John Cleese dubbed genius for picking apart ‘extremists’ amid Fawlty Towers row

John has found himself an unlikely centre of attention in recent days after an episode of Fawlty Towers – called The Germans – was taken off the BBC-owned UKTV streaming service for containing racial slurs. It came after the withdrawal of Little Britain and Come Fly with Me from BBC iPlayer and Netflix as the nation grapples with what is culturally appropriate in light of the Black Lives Matter protests.
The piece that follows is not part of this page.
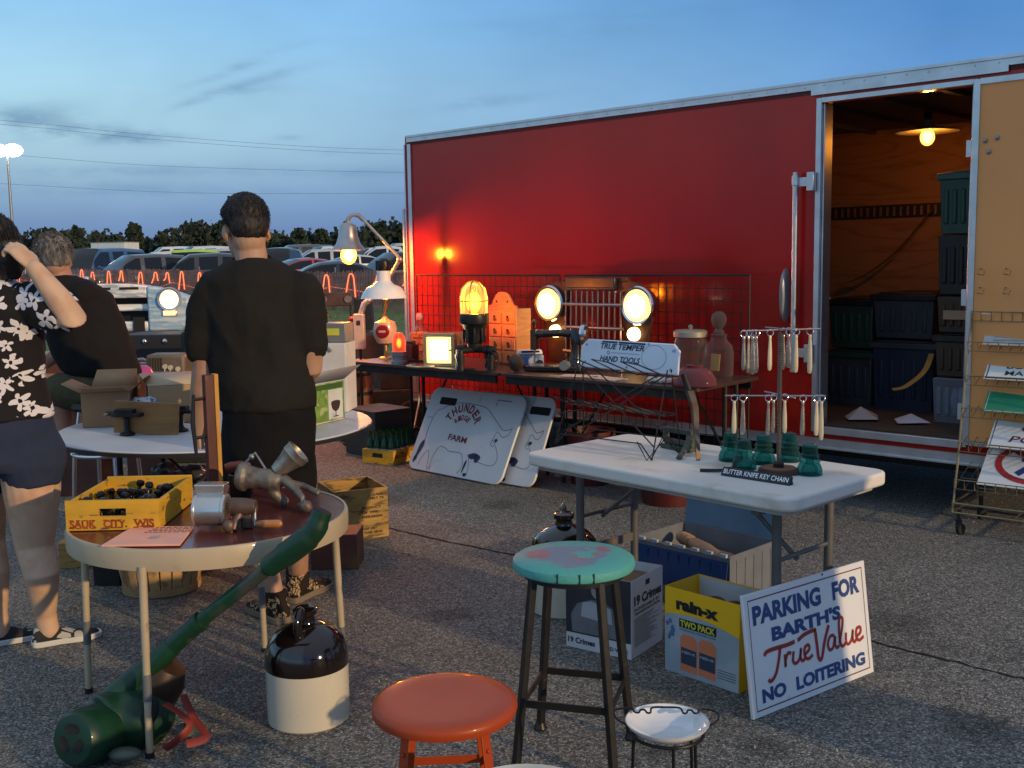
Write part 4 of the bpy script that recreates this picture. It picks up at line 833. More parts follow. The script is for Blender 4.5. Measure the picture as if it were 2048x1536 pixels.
# --- leaning boards with a painted cow
def cow_board(A, B, lean, h, label, front):
    w = (B - A).length; t = thing('cow_board', label, 'sign board', (A.x, A.y, 0), facing(A, B), 'white boards with a painted cow')
    M_ = XF((0, 0, .004), rx=90 - lean)
    hole = (.14, .20) if front else (.10, .16)
    o = rrect(w, h, .07, 6, w / 2, h / 2); o = [(x, y if y > .1 else max(y, 0)) for x, y in o]
    k = MB(); k.prism(o, .018, M_); b = k.build('board', mat('painted_board', (.70, .72, .74), .45, 0, .06, 3, col2=(.50, .50, .48), c2=(.66, .78), c2s=7), t, bev=.003)
    k = MB(); hx0 = .12 * w if front else .72 * w
    k.prism(rrect(.17, .055, .008, 2, hx0 + .085, h - .10), .004, M_ @ XF((0, 0, .0175))); k.build('hand_hole', mat('hole_dark', (.02, .018, .016), .9), t)
    k = MB(); z = .0195; S = lambda pts: [(p[0] * w, p[1] * h) for p in pts]
    blue = []
    stroke(k, spline(S([(.04, .62), (.07, .63), (.10, .62)]), 4), .004, z, M_)
    stroke(k, spline(S([(.10, .30), (.09, .45), (.10, .62), (.13, .72), (.17, .74), (.24, .80), (.34, .84), (.46, .845), (.60, .83), (.66, .80), (.72, .74), (.80, .66), (.86, .60), (.90, .60), (.95, .63)]), 4), .0045, z, M_)
    stroke(k, spline(S([(.95, .63), (.93, .55), (.88, .52), (.82, .57), (.80, .50), (.79, .42), (.83, .40)]), 4), .004, z, M_)
    stroke(k, spline(S([(.80, .47), (.87, .36), (.90, .26), (.86, .19), (.74, .20), (.66, .24), (.60, .27)]), 4), .004, z, M_)
    stroke(k, spline(S([(.25, .02), (.24, .16), (.28, .30), (.34, .30), (.40, .27), (.52, .27), (.56, .20), (.58, .12), (.55, .04)]), 4), .0045, z, M_)
    stroke(k, spline(S([(.11, .05), (.13, .16), (.17, .24), (.20, .16), (.22, .02)]), 4), .004, z, M_)
    stroke(k, spline(S([(.60, .27), (.64, .16), (.65, .03)]), 4), .004, z, M_)
    k.build('cow_outline', mat('grey_blue_line', (.12, .14, .20), .6), t)
    for (x, y, rx_, ry_, a) in ((.075, .24, .020, .075, -14), (.055, .12, .016, .03, -20), (.655, .26, .045, .022, 10), (.70, .24, .03, .03, 0), (.60, .13, .010, .05, -6), (.63, .04, .018, .014, 0), (.83, .47, .014, .014, 0)):
        pts = [(x * w + rx_ * math.cos(q) * (1 + .2 * math.sin(3 * q)) * math.cos(R(a)) - ry_ * math.sin(q) * math.sin(R(a)), y * h + rx_ * math.cos(q) * math.sin(R(a)) + ry_ * math.sin(q) * math.cos(R(a))) for q in [i * .3927 for i in range(16)]]
        MB().add([(p[0], p[1], z + .0004) for p in pts], [tuple(range(16))], M_).build('painted_patch', mat('navy_patch', (.03, .04, .09), .6), t)
    if front:
        k = MB()
        for i, ch in enumerate('THUNDER'):
            a = R(152 - i * 20.5); c = Vector((.43 * w, .54 * h)); r_ = .165
            Ml = M_ @ XF((c.x + r_ * math.cos(a), c.y + r_ * math.sin(a) * .95, 0), rz=math.degrees(a) - 90); words(k, ch, -.022, .022, -.03, .035, Ml, bold=.03, z=z + .0008)
        for i, ch in enumerate('RIDGE'):
            a = R(140 - i * 21); c = Vector((.435 * w, .54 * h)); r_ = .088
            Ml = M_ @ XF((c.x + r_ * math.cos(a), c.y + r_ * math.sin(a) * .95, 0), rz=math.degrees(a) - 90); words(k, ch, -.013, .013, -.018, .022, Ml, bold=.03, z=z + .0008)
        k.build('lettering', mat('maroon_letters', (.24, .025, .035), .6), t); k = MB(); words(k, 'FARM', .34 * w, .54 * w, .40 * h, .47 * h, M_, bold=.03, z=z + .0008, skew=-.05)
        k.build('lettering', mat('maroon_letters', (.24, .025, .035), .6), t)
        k = MB(); stroke(k, S([(.72, .86), (.72, .925), (.86, .925)]), .01, z, M_); k.build('grey_bracket_mark', mat('grey_mark', (.28, .28, .28), .6), t)
    return t
A, B = P(817, 937), P(1002, 974)
A2, B2 = P(905, 958) + Vector((0, .06, 0)), P(1062, 983) + Vector((0, .03, 0))
BH = .63
cow_board(A, B, 27, BH, 'white board lettered for a farm with a painted cow outline, leaning in front', True)
cow_board(A2 + Vector((.02, .03, 0)), B2 + Vector((.02, .03, 0)), 26, BH * .99, 'white cow board tucked behind the lettered one', False)
# ================================================================ white folding table and what stands on it
WZ = .74
lf, rf, rb = P(1045, 905, WZ), P(1580, 1000, WZ), P(1748, 930, WZ)
WA = facing(lf, rf); WL = (rf - lf).length; WD = .64
wt = thing('white_table', 'white plastic folding table with grey legs', 'table', (lf.x, lf.y, 0), WA)
WM = Matrix.Translation((lf.x, lf.y, 0)) @ Matrix.Rotation(WA, 4, 'Z'); WI = WM.inverted()
def onw(u, v, z=WZ): return WI @ P(u, v, z)
WPL = mat('white_plastic', (.74, .69, .63), .5, 0, .05, 3, col2=(.46, .36, .26), c2=(.56, .80), c2s=5, bump=.05, bs=120)
k = MB(); k.prism(rrect(WL, WD, .06, 6, WL / 2, WD / 2), .048, XF((0, 0, WZ - .048))); k.build('table_top', WPL, wt, bev=.010, seg=3)
k = MB(); k.prism(rrect(WL - .07, WD - .07, .04, 5, WL / 2, WD / 2), .02, XF((0, 0, WZ - .066))); k.build('underside', mat('plastic_under', (.4, .38, .36), .7), wt)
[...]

The 80-year-old, who cemented himself as a British comedy icon with his Basil Fawlty character after being an integral part of Monty Python’s success, hit out at the “stupid” decision.

And last night, he appeared to go further still as he shared archive footage of himself picking apart extremism on Twitter, alongside the caption: “Hard to tell if I recorded this 30 years ago or 10 minutes ago.”

In the 1987 footage, a young John says: “Seriously though, we’ve heard a lot about extremism recently – a nastier, harsher atmosphere everywhere, more abuse and bother boy behaviour and less friendliness, tolerance and respect for opponents.

“Alright but what we never hear about extremism is its advantages.

“Well, the biggest advantage of extremism is that it makes you feel good because it provides you with enemies.

“Let me explain, the great thing about having enemies is that you can pretend all the badness in the whole world is in your enemies and all the goodness in the whole world is in you.

“Attractive isn’t it?”

In the clip, viewed almost four million times in under 24 hours, John then explains how extremists try to justify abuse, anger and resentment.

READ MORE: How John Cleese suffered brutal BBC snub to Fawlty Towers

“Now you have a choice.

“If you join the hard left they’ll give you their list of authorised enemies: almost all kinds of authority, especially the police, the City, Americans, judges, multinational corporations, public schools, newspaper owners, fox-hunters, generals, class traitors and, of course, moderates.

“Or if you’d rather be an extremist on the hard right, no problem you’ll still get a lovely list of enemies only they’re different ones: noisy minority groups, unions, Russia, weirdos, demonstrators, welfare spongers, meddlesome clergy, peaceniks, the BBC, strikers, social workers, communists and, of course, moderates.

“Now, once you’re armed with a super list of enemies, you can be as nasty as you like and yet feel your behaviour is morally justified.

“So, you can strut around abusing people and telling them you could eat them for breakfast and still think of yourself as a ‘champion of the truth’ – a fighter for the greater good, not the rather sad, paranoid schizoid that you really are.”

John’s critique was met with widespread praise, too.

Fellow actor and comedian Stephen Fry commented: “If I didn’t already think you were a genius, I would now.”

Another urged: “Record a new one please with the identical script.”

A third went further still, writing: “Absolutely brilliant. Nicola Sturgeon should watch it over breakfast, every day of the week.”

Since John shared the clip, UKTV confirmed the Fawlty Towers episode will return to the platform in the coming days.

It will now have “extra guidance and warnings to highlight potentially offensive content and language”.